◆ Data section
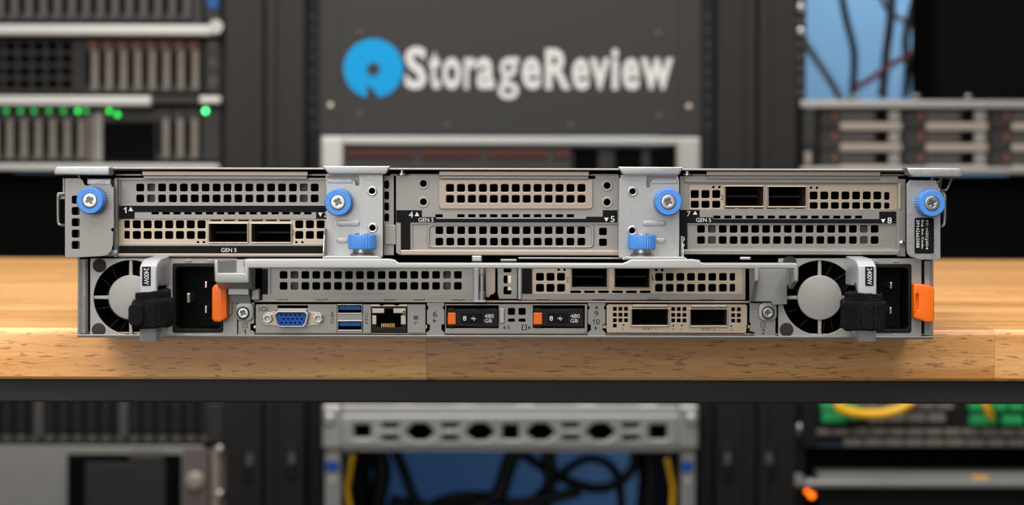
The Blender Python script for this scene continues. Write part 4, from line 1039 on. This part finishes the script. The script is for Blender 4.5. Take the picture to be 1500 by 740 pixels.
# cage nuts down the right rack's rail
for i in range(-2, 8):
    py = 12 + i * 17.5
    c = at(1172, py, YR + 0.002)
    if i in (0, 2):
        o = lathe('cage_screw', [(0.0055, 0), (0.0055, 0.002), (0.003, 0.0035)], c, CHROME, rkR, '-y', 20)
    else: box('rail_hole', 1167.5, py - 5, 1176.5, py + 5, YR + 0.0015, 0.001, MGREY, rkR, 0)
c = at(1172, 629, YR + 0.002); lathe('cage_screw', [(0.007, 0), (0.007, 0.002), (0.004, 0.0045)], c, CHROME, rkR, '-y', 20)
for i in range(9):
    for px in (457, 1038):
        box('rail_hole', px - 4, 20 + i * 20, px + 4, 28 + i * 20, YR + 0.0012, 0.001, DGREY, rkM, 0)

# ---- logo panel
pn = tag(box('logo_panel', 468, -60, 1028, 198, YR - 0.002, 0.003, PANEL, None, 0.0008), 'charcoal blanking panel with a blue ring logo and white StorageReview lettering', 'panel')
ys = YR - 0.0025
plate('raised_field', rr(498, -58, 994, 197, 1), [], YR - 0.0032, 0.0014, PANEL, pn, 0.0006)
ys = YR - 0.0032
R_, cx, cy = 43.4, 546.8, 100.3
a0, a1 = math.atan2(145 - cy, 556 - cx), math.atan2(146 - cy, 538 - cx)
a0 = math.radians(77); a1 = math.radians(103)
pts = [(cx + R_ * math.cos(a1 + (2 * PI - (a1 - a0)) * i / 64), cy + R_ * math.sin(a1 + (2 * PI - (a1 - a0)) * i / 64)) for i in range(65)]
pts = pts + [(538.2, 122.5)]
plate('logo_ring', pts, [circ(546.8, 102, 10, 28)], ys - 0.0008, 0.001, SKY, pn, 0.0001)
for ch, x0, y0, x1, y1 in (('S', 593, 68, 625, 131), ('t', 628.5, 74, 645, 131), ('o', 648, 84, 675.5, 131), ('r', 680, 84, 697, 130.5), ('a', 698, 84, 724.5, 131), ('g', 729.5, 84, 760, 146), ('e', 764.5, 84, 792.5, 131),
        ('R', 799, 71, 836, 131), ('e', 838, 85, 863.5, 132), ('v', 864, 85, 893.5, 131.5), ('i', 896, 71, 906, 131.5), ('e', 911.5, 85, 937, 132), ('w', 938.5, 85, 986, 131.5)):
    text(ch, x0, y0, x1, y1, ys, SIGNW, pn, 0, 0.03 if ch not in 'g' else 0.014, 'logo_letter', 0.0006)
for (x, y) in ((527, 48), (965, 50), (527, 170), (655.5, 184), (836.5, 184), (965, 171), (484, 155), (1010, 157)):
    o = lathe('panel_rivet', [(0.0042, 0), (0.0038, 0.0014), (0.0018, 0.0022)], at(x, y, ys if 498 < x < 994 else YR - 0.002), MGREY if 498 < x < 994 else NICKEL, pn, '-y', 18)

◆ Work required
Repeat the material above word for word, please, apart from its images.

◆ Written answer
The Blender Python script for this scene continues. Write part 4, from line 1039 on. This part finishes the script. The script is for Blender 4.5. Take the picture to be 1500 by 740 pixels.
# cage nuts down the right rack's rail
for i in range(-2, 8):
    py = 12 + i * 17.5
    c = at(1172, py, YR + 0.002)
    if i in (0, 2):
        o = lathe('cage_screw', [(0.0055, 0), (0.0055, 0.002), (0.003, 0.0035)], c, CHROME, rkR, '-y', 20)
    else: box('rail_hole', 1167.5, py - 5, 1176.5, py + 5, YR + 0.0015, 0.001, MGREY, rkR, 0)
c = at(1172, 629, YR + 0.002); lathe('cage_screw', [(0.007, 0), (0.007, 0.002), (0.004, 0.0045)], c, CHROME, rkR, '-y', 20)
for i in range(9):
    for px in (457, 1038):
        box('rail_hole', px - 4, 20 + i * 20, px + 4, 28 + i * 20, YR + 0.0012, 0.001, DGREY, rkM, 0)

# ---- logo panel
pn = tag(box('logo_panel', 468, -60, 1028, 198, YR - 0.002, 0.003, PANEL, None, 0.0008), 'charcoal blanking panel with a blue ring logo and white StorageReview lettering', 'panel')
ys = YR - 0.0025
plate('raised_field', rr(498, -58, 994, 197, 1), [], YR - 0.0032, 0.0014, PANEL, pn, 0.0006)
ys = YR - 0.0032
R_, cx, cy = 43.4, 546.8, 100.3
a0, a1 = math.atan2(145 - cy, 556 - cx), math.atan2(146 - cy, 538 - cx)
a0 = math.radians(77); a1 = math.radians(103)
pts = [(cx + R_ * math.cos(a1 + (2 * PI - (a1 - a0)) * i / 64), cy + R_ * math.sin(a1 + (2 * PI - (a1 - a0)) * i / 64)) for i in range(65)]
pts = pts + [(538.2, 122.5)]
plate('logo_ring', pts, [circ(546.8, 102, 10, 28)], ys - 0.0008, 0.001, SKY, pn, 0.0001)
for ch, x0, y0, x1, y1 in (('S', 593, 68, 625, 131), ('t', 628.5, 74, 645, 131), ('o', 648, 84, 675.5, 131), ('r', 680, 84, 697, 130.5), ('a', 698, 84, 724.5, 131), ('g', 729.5, 84, 760, 146), ('e', 764.5, 84, 792.5, 131),
        ('R', 799, 71, 836, 131), ('e', 838, 85, 863.5, 132), ('v', 864, 85, 893.5, 131.5), ('i', 896, 71, 906, 131.5), ('e', 911.5, 85, 937, 132), ('w', 938.5, 85, 986, 131.5)):
    text(ch, x0, y0, x1, y1, ys, SIGNW, pn, 0, 0.03 if ch not in 'g' else 0.014, 'logo_letter', 0.0006)
for (x, y) in ((527, 48), (965, 50), (527, 170), (655.5, 184), (836.5, 184), (965, 171), (484, 155), (1010, 157)):
    o = lathe('panel_rivet', [(0.0042, 0), (0.0038, 0.0014), (0.0018, 0.0022)], at(x, y, ys if 498 < x < 994 else YR - 0.002), MGREY if 498 < x < 994 else NICKEL, pn, '-y', 18)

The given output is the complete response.